◆ DATA EXTRACT
----------------

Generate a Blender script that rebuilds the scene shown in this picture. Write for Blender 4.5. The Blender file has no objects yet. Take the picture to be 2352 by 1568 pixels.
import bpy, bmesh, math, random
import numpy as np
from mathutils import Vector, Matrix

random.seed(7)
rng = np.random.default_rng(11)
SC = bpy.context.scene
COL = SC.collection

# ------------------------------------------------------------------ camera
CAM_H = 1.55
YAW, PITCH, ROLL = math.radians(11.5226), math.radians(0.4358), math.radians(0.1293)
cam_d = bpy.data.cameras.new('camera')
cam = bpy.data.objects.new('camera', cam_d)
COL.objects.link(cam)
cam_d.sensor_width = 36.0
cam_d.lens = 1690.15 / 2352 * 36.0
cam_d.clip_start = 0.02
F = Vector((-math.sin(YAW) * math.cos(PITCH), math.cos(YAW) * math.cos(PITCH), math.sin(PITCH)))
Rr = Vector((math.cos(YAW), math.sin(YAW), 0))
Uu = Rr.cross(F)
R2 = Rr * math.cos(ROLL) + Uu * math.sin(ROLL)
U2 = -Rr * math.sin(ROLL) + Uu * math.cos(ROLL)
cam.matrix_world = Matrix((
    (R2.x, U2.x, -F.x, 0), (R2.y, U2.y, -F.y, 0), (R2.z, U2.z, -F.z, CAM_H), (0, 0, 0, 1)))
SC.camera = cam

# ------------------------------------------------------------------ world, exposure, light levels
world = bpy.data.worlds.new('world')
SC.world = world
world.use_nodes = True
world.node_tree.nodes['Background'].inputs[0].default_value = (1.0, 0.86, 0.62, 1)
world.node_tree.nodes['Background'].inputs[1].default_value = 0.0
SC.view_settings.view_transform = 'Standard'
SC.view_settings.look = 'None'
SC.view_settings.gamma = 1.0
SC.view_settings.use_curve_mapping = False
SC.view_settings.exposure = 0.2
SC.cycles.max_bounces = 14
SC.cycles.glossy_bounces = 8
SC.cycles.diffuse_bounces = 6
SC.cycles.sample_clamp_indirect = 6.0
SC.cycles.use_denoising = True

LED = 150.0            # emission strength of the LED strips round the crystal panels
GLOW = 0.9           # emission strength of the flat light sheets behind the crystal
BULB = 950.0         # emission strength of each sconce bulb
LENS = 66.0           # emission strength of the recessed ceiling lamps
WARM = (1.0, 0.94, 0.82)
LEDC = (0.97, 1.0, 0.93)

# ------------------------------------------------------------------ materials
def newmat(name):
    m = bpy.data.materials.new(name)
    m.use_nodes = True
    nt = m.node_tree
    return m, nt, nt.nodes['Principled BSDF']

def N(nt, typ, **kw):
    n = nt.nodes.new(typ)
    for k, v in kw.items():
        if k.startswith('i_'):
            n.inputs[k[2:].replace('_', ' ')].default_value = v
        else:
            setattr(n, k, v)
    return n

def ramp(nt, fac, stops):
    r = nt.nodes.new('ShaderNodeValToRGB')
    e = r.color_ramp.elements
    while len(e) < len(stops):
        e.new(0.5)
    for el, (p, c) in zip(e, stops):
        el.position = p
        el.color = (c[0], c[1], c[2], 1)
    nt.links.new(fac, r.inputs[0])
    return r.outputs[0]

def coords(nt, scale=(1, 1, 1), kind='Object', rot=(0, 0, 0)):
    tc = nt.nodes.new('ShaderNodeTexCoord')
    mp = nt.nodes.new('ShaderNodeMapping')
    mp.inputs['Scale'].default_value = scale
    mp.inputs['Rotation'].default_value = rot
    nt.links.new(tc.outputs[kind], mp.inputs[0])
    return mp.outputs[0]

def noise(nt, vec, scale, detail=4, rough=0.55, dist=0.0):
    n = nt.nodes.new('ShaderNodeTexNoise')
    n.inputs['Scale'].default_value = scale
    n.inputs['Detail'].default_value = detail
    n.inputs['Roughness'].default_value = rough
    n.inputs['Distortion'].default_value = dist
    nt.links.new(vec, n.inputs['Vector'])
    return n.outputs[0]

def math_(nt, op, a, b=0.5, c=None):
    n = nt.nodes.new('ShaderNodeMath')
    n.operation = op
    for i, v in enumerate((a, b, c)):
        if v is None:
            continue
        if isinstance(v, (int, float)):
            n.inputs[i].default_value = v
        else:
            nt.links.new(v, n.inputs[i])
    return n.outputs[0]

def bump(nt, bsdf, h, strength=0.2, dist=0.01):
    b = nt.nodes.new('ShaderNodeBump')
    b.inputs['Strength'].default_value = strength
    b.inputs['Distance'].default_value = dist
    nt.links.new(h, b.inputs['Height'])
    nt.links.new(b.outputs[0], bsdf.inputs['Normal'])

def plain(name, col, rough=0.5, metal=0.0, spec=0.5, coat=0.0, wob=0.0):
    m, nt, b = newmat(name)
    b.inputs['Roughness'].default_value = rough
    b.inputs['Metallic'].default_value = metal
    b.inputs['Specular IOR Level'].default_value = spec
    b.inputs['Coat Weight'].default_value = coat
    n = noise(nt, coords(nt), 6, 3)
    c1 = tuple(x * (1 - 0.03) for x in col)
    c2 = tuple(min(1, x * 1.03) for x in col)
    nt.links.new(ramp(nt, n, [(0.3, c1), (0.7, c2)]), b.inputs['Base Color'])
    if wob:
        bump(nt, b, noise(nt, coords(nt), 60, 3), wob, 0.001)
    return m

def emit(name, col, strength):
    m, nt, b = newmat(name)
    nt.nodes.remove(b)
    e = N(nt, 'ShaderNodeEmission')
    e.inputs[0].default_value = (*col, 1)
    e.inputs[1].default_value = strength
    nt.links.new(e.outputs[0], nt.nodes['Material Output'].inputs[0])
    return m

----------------

◆ EXERCISE REQUIREMENTS
Restate the whole listing exactly.

◆ FULL OUTPUT
Generate a Blender script that rebuilds the scene shown in this picture. Write for Blender 4.5. The Blender file has no objects yet. Take the picture to be 2352 by 1568 pixels.
import bpy, bmesh, math, random
import numpy as np
from mathutils import Vector, Matrix

random.seed(7)
rng = np.random.default_rng(11)
SC = bpy.context.scene
COL = SC.collection

# ------------------------------------------------------------------ camera
CAM_H = 1.55
YAW, PITCH, ROLL = math.radians(11.5226), math.radians(0.4358), math.radians(0.1293)
cam_d = bpy.data.cameras.new('camera')
cam = bpy.data.objects.new('camera', cam_d)
COL.objects.link(cam)
cam_d.sensor_width = 36.0
cam_d.lens = 1690.15 / 2352 * 36.0
cam_d.clip_start = 0.02
F = Vector((-math.sin(YAW) * math.cos(PITCH), math.cos(YAW) * math.cos(PITCH), math.sin(PITCH)))
Rr = Vector((math.cos(YAW), math.sin(YAW), 0))
Uu = Rr.cross(F)
R2 = Rr * math.cos(ROLL) + Uu * math.sin(ROLL)
U2 = -Rr * math.sin(ROLL) + Uu * math.cos(ROLL)
cam.matrix_world = Matrix((
    (R2.x, U2.x, -F.x, 0), (R2.y, U2.y, -F.y, 0), (R2.z, U2.z, -F.z, CAM_H), (0, 0, 0, 1)))
SC.camera = cam

# ------------------------------------------------------------------ world, exposure, light levels
world = bpy.data.worlds.new('world')
SC.world = world
world.use_nodes = True
world.node_tree.nodes['Background'].inputs[0].default_value = (1.0, 0.86, 0.62, 1)
world.node_tree.nodes['Background'].inputs[1].default_value = 0.0
SC.view_settings.view_transform = 'Standard'
SC.view_settings.look = 'None'
SC.view_settings.gamma = 1.0
SC.view_settings.use_curve_mapping = False
SC.view_settings.exposure = 0.2
SC.cycles.max_bounces = 14
SC.cycles.glossy_bounces = 8
SC.cycles.diffuse_bounces = 6
SC.cycles.sample_clamp_indirect = 6.0
SC.cycles.use_denoising = True

LED = 150.0            # emission strength of the LED strips round the crystal panels
GLOW = 0.9           # emission strength of the flat light sheets behind the crystal
BULB = 950.0         # emission strength of each sconce bulb
LENS = 66.0           # emission strength of the recessed ceiling lamps
WARM = (1.0, 0.94, 0.82)
LEDC = (0.97, 1.0, 0.93)

# ------------------------------------------------------------------ materials
def newmat(name):
    m = bpy.data.materials.new(name)
    m.use_nodes = True
    nt = m.node_tree
    return m, nt, nt.nodes['Principled BSDF']

def N(nt, typ, **kw):
    n = nt.nodes.new(typ)
    for k, v in kw.items():
        if k.startswith('i_'):
            n.inputs[k[2:].replace('_', ' ')].default_value = v
        else:
            setattr(n, k, v)
    return n

def ramp(nt, fac, stops):
    r = nt.nodes.new('ShaderNodeValToRGB')
    e = r.color_ramp.elements
    while len(e) < len(stops):
        e.new(0.5)
    for el, (p, c) in zip(e, stops):
        el.position = p
        el.color = (c[0], c[1], c[2], 1)
    nt.links.new(fac, r.inputs[0])
    return r.outputs[0]

def coords(nt, scale=(1, 1, 1), kind='Object', rot=(0, 0, 0)):
    tc = nt.nodes.new('ShaderNodeTexCoord')
    mp = nt.nodes.new('ShaderNodeMapping')
    mp.inputs['Scale'].default_value = scale
    mp.inputs['Rotation'].default_value = rot
    nt.links.new(tc.outputs[kind], mp.inputs[0])
    return mp.outputs[0]

def noise(nt, vec, scale, detail=4, rough=0.55, dist=0.0):
    n = nt.nodes.new('ShaderNodeTexNoise')
    n.inputs['Scale'].default_value = scale
    n.inputs['Detail'].default_value = detail
    n.inputs['Roughness'].default_value = rough
    n.inputs['Distortion'].default_value = dist
    nt.links.new(vec, n.inputs['Vector'])
    return n.outputs[0]

def math_(nt, op, a, b=0.5, c=None):
    n = nt.nodes.new('ShaderNodeMath')
    n.operation = op
    for i, v in enumerate((a, b, c)):
        if v is None:
            continue
        if isinstance(v, (int, float)):
            n.inputs[i].default_value = v
        else:
            nt.links.new(v, n.inputs[i])
    return n.outputs[0]

def bump(nt, bsdf, h, strength=0.2, dist=0.01):
    b = nt.nodes.new('ShaderNodeBump')
    b.inputs['Strength'].default_value = strength
    b.inputs['Distance'].default_value = dist
    nt.links.new(h, b.inputs['Height'])
    nt.links.new(b.outputs[0], bsdf.inputs['Normal'])

def plain(name, col, rough=0.5, metal=0.0, spec=0.5, coat=0.0, wob=0.0):
    m, nt, b = newmat(name)
    b.inputs['Roughness'].default_value = rough
    b.inputs['Metallic'].default_value = metal
    b.inputs['Specular IOR Level'].default_value = spec
    b.inputs['Coat Weight'].default_value = coat
    n = noise(nt, coords(nt), 6, 3)
    c1 = tuple(x * (1 - 0.03) for x in col)
    c2 = tuple(min(1, x * 1.03) for x in col)
    nt.links.new(ramp(nt, n, [(0.3, c1), (0.7, c2)]), b.inputs['Base Color'])
    if wob:
        bump(nt, b, noise(nt, coords(nt), 60, 3), wob, 0.001)
    return m

def emit(name, col, strength):
    m, nt, b = newmat(name)
    nt.nodes.remove(b)
    e = N(nt, 'ShaderNodeEmission')
    e.inputs[0].default_value = (*col, 1)
    e.inputs[1].default_value = strength
    nt.links.new(e.outputs[0], nt.nodes['Material Output'].inputs[0])
    return m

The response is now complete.